His critics claim that he failed his first test - to reach agreement with Roger Ward. Roger’s version is that the two worked out a deal, but John failed to sell it to his executive. But Sue Berryman, NATFHE’s FE negotiator, says: “Ward suddenly offered us a deal, 800 hours, which we might have had some prospect of carrying. But all the hawks in the CEF told him it would not do. It was Ward who failed to deliver, not Akker.”

John says: “One of my first actions was to call off strikes in enrolment week, so we could sit down and talk to CEF. Unfortunately what Roger came up with, more than 1,000 hours with no contractual safeguards, there was no way the union could put their name to that. That is now in the past and the union is successfully negotiating local deals.

“The legacy of confrontation is very damaging for the sector.
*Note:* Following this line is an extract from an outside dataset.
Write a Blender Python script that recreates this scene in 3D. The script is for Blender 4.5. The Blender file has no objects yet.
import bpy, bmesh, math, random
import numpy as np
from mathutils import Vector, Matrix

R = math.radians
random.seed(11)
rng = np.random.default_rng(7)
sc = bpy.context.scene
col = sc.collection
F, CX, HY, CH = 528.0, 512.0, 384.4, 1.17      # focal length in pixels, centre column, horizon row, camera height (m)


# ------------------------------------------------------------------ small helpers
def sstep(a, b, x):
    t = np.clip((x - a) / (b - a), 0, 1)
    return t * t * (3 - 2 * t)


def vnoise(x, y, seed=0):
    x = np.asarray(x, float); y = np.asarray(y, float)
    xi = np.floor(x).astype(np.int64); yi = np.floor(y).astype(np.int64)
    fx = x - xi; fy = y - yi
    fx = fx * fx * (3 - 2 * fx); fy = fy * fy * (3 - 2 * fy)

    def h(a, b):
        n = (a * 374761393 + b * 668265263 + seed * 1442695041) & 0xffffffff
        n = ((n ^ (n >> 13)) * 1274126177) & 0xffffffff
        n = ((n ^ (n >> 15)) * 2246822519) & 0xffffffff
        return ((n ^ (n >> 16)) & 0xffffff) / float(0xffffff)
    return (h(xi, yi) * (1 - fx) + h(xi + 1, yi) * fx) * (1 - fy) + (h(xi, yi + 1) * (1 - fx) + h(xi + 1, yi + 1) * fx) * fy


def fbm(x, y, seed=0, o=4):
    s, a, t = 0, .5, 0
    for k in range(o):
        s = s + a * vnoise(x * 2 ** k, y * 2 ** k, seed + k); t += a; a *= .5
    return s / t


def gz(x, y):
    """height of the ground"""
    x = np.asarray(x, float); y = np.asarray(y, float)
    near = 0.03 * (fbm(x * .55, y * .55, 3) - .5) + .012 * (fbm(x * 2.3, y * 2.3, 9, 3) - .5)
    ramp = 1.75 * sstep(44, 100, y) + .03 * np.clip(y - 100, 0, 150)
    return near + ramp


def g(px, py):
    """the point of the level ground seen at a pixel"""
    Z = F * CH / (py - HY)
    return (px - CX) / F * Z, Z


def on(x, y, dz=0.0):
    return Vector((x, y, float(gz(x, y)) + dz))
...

I see principals who don’t mix with staff, don’t go into senior common rooms, senior managers who have given 20 or 30 years to FE, who say they are not going to put themselves out on behalf of the colleges, because of the confrontation.

“There are extremists on both sides - colleges and staff - and it will take a long time for the bitterness to go away.”

NATFHE has lost hundreds of members in further education in the past year, membership has fallen below 70,000. Members question John’s ability to shape one of the most volatile unions in Britain. Some colleagues share the doubts.

They want a strong chief executive who can fight his staff’s corner. They say John has not staked out his ground or fought his corner hard enough.

But they also wonder whether anyone can do this job anymore. The legislation which obliged unions to elect their general secretary every five years turned the top job in NATFHE into a bitterly-contested political one.

It would take an exceptionally skilled politician to impose his will on the union now. And would such a person want a job when all the precedents suggest that he or she would be thrown out in five years’ time?

None of NATFHE’s own top officials stood for the job. They know a bed of nails when they see one - and they recognise the bed that John now has to lie on.